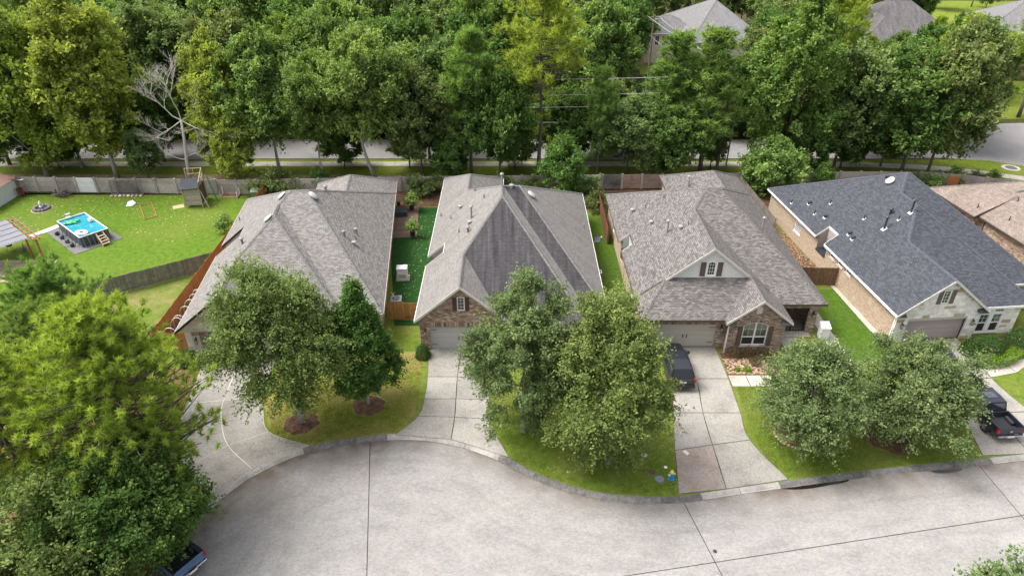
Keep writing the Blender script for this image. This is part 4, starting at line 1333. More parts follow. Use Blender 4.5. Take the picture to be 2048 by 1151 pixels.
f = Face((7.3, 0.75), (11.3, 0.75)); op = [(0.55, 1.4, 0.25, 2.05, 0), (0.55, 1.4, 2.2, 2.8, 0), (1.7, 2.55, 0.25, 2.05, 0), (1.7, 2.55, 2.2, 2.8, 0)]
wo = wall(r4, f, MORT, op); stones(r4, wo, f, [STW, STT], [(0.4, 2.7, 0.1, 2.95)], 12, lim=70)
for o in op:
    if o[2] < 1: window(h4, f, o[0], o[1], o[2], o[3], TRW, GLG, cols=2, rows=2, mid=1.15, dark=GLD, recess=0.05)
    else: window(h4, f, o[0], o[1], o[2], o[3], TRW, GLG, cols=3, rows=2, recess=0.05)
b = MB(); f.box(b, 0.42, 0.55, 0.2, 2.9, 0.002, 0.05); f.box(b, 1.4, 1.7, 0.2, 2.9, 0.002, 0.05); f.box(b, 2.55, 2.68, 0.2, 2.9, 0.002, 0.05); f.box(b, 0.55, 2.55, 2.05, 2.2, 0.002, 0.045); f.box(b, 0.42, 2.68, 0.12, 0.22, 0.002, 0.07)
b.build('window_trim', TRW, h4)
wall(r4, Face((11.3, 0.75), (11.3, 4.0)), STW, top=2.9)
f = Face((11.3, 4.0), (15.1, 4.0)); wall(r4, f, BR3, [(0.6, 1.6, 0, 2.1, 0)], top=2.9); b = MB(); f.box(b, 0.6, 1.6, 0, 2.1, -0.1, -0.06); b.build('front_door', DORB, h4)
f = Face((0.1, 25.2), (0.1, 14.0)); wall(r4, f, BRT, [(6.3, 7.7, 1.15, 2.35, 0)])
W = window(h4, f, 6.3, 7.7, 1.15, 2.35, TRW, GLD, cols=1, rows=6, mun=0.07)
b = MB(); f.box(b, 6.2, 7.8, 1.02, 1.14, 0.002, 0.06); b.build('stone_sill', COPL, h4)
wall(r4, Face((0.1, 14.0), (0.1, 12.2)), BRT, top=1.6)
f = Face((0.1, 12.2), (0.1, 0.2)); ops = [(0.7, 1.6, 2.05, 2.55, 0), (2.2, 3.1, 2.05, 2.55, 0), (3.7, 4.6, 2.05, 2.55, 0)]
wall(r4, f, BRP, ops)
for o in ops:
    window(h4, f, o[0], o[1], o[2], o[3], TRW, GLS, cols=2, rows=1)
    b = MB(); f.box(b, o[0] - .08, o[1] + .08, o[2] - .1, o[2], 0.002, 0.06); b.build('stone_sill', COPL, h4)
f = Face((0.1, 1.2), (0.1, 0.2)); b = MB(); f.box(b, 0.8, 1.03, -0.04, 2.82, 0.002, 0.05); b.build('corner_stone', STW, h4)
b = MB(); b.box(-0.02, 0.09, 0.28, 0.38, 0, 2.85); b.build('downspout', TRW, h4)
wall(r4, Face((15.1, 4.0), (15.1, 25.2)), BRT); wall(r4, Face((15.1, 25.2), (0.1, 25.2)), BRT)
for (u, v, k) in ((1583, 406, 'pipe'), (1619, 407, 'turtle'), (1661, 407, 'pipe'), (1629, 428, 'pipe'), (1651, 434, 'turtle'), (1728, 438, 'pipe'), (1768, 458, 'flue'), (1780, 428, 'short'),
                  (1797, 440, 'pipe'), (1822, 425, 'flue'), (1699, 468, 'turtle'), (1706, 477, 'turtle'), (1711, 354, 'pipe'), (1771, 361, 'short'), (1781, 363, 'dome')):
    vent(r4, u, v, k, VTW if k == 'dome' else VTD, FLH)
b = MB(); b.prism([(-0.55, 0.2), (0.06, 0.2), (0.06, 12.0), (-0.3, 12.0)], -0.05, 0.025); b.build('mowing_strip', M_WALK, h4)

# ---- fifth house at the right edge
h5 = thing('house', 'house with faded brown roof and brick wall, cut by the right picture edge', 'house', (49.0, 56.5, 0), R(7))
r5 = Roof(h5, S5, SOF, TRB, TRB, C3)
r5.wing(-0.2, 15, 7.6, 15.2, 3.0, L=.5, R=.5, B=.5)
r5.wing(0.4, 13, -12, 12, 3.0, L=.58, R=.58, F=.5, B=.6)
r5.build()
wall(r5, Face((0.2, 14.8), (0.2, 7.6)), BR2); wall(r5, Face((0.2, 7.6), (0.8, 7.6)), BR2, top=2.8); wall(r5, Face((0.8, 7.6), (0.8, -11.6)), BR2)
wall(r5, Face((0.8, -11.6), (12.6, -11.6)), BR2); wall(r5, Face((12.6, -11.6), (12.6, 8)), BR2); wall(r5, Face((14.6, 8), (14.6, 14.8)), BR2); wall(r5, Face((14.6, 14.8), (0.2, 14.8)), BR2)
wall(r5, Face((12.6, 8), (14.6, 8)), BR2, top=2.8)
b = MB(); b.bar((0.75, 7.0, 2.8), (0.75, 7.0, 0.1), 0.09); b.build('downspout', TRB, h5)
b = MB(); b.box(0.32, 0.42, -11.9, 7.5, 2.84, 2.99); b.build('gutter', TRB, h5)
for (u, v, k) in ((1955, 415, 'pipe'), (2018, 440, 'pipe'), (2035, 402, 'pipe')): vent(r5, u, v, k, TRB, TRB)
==
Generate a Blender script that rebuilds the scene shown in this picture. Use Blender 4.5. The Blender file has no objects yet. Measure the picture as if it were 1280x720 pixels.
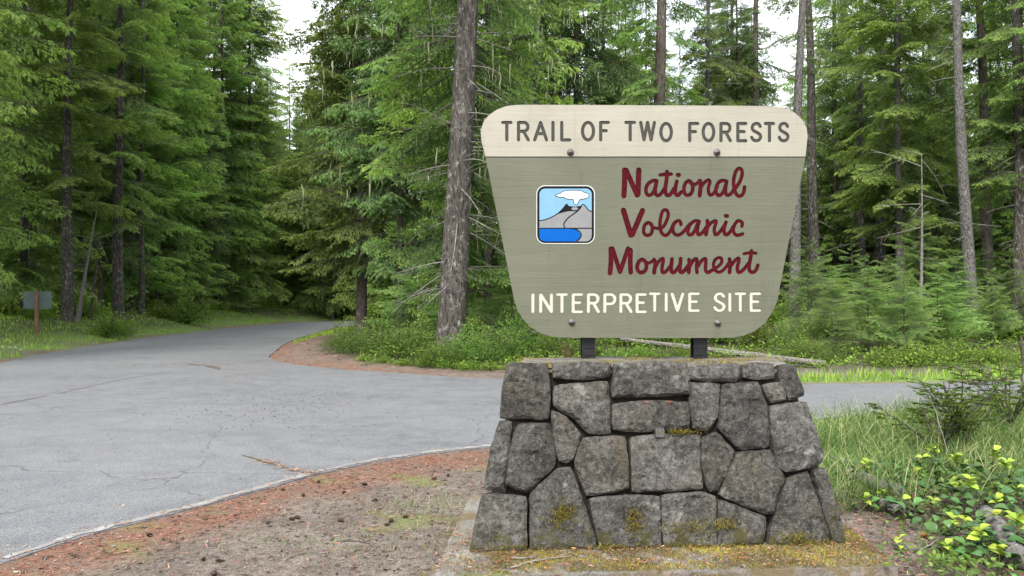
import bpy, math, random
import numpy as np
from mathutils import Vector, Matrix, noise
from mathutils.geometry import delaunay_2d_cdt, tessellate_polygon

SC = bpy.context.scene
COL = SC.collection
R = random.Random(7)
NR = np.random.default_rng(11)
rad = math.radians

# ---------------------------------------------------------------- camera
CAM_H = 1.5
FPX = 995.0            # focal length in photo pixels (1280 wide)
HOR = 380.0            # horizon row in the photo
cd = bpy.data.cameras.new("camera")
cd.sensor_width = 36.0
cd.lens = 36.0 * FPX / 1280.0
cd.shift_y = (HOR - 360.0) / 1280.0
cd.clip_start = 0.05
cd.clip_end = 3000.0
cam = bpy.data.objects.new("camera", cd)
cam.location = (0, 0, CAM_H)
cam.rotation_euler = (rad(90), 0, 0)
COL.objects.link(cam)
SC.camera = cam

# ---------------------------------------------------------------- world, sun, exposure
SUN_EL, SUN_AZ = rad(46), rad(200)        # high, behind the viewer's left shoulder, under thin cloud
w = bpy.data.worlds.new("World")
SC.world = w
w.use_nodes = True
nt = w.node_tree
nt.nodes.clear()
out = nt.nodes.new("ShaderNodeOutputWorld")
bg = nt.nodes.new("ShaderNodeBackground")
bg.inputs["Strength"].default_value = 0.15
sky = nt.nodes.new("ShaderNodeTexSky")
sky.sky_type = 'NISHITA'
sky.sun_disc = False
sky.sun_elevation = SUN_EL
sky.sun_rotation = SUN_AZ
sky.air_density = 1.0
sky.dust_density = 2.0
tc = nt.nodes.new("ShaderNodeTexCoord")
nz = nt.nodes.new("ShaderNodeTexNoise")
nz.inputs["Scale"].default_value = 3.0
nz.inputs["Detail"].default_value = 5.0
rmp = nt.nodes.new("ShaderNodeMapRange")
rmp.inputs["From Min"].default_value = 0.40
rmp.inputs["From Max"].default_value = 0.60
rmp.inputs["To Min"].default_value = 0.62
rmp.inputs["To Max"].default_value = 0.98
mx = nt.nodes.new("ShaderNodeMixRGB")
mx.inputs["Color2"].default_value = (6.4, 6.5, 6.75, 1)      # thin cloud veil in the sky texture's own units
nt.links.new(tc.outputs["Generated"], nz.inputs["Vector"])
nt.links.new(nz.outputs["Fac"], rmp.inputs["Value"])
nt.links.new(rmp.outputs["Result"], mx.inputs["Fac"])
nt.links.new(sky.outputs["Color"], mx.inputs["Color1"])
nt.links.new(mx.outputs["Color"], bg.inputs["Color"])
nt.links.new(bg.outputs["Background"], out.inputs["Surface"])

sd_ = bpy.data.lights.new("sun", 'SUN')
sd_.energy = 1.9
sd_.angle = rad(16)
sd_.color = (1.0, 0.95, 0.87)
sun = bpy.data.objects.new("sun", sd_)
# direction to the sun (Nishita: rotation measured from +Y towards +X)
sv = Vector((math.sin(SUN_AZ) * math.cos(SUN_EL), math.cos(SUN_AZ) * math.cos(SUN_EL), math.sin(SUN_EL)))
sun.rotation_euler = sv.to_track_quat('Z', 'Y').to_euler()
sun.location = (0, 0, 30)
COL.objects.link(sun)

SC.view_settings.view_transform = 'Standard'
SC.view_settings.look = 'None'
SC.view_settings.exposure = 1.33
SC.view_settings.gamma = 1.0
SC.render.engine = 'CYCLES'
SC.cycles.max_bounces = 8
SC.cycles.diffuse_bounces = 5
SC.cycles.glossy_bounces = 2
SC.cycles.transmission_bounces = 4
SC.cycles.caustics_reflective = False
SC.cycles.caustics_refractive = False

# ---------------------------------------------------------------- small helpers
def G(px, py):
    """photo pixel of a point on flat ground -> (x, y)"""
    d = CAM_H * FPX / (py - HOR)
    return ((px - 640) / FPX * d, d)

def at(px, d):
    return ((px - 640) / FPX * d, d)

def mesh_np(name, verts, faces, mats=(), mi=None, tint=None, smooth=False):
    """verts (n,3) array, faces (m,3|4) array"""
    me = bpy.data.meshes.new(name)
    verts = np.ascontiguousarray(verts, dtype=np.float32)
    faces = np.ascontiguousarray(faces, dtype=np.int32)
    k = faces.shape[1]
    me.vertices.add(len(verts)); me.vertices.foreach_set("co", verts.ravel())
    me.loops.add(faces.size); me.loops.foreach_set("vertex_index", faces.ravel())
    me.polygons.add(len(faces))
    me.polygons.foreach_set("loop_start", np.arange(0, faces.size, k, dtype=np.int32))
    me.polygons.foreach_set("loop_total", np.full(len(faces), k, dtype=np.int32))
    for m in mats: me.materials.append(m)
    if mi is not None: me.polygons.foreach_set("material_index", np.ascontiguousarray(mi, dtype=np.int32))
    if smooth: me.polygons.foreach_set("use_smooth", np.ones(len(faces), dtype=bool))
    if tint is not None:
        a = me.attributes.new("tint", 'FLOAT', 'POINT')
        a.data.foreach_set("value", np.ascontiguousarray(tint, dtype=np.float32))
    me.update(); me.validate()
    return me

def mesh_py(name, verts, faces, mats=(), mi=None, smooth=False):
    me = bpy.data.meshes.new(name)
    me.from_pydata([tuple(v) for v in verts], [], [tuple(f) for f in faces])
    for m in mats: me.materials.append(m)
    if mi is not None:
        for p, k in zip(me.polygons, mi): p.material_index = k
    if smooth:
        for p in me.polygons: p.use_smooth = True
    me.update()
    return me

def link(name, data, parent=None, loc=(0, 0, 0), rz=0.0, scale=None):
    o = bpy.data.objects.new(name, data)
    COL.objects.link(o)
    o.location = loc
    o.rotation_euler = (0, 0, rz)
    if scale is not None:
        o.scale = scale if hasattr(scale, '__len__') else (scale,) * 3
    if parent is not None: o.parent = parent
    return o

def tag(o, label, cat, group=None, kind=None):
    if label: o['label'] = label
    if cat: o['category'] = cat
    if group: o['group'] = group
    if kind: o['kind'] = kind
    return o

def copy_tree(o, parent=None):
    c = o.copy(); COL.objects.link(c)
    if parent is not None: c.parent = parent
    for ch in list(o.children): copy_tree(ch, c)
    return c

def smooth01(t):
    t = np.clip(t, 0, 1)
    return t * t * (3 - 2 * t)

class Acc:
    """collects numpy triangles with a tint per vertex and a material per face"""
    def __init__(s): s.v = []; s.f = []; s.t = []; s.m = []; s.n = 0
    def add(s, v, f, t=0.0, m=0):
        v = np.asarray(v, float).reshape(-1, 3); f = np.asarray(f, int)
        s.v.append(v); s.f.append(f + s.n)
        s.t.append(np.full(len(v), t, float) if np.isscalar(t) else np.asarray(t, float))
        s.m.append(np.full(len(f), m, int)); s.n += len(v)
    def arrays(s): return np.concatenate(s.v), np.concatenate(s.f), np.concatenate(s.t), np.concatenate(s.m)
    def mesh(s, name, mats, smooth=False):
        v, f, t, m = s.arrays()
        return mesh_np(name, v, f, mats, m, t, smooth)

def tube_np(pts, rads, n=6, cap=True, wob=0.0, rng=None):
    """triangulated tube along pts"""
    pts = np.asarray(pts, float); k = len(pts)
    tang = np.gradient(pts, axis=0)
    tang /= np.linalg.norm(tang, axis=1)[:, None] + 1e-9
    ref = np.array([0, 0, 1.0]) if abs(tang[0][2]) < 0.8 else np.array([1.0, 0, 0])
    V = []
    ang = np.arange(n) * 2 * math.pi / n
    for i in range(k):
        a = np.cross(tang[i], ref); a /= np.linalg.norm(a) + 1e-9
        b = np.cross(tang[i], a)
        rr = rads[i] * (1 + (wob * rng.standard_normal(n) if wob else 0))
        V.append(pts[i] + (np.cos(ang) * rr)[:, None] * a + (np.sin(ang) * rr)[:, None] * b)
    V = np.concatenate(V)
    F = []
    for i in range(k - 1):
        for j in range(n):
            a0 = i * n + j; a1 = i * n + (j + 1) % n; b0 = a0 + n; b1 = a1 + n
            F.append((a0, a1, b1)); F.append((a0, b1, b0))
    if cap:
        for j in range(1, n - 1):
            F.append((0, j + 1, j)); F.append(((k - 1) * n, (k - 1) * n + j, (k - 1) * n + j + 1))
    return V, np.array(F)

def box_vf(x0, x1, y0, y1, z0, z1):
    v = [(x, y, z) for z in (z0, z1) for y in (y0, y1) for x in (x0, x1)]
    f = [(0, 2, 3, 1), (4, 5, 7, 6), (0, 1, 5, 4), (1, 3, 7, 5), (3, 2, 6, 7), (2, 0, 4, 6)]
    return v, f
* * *
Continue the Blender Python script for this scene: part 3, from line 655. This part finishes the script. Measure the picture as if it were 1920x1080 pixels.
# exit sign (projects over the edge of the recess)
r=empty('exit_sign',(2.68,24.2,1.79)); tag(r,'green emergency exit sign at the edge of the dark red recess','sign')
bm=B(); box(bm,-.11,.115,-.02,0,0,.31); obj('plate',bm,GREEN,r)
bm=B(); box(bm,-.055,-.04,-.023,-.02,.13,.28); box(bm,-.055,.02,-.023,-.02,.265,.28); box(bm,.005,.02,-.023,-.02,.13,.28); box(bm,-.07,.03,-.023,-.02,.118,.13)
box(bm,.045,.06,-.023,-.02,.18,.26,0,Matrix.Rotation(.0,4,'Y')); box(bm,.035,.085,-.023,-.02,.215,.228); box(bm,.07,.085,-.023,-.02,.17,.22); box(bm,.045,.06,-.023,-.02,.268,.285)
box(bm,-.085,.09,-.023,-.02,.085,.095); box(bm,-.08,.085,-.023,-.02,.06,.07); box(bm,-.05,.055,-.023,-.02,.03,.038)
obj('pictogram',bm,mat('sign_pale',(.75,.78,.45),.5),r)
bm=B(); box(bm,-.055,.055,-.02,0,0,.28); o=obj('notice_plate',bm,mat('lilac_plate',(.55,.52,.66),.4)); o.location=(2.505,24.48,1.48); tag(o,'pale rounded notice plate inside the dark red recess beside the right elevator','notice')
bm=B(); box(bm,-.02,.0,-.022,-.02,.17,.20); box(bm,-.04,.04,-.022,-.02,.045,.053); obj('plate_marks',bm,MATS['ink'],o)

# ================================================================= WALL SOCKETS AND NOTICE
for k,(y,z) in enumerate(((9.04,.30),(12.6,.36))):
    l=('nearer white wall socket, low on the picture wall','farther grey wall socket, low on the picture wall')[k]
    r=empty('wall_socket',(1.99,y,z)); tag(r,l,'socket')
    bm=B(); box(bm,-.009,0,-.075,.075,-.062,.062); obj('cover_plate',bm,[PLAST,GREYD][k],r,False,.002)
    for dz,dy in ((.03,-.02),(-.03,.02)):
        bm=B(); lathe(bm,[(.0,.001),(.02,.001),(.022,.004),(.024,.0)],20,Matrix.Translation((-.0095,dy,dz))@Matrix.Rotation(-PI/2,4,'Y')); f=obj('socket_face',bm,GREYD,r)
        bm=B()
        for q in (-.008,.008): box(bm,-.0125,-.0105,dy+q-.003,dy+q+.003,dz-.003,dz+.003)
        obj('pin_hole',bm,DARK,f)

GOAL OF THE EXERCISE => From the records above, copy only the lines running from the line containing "Generate a Blender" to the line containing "SC.camera = cam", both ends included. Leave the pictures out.

CORRECT RESULT =>
Generate a Blender script that rebuilds the scene shown in this picture. Use Blender 4.5. The Blender file has no objects yet. Measure the picture as if it were 1280x720 pixels.
import bpy, math, random
import numpy as np
from mathutils import Vector, Matrix, noise
from mathutils.geometry import delaunay_2d_cdt, tessellate_polygon

SC = bpy.context.scene
COL = SC.collection
R = random.Random(7)
NR = np.random.default_rng(11)
rad = math.radians

# ---------------------------------------------------------------- camera
CAM_H = 1.5
FPX = 995.0            # focal length in photo pixels (1280 wide)
HOR = 380.0            # horizon row in the photo
cd = bpy.data.cameras.new("camera")
cd.sensor_width = 36.0
cd.lens = 36.0 * FPX / 1280.0
cd.shift_y = (HOR - 360.0) / 1280.0
cd.clip_start = 0.05
cd.clip_end = 3000.0
cam = bpy.data.objects.new("camera", cd)
cam.location = (0, 0, CAM_H)
cam.rotation_euler = (rad(90), 0, 0)
COL.objects.link(cam)
SC.camera = cam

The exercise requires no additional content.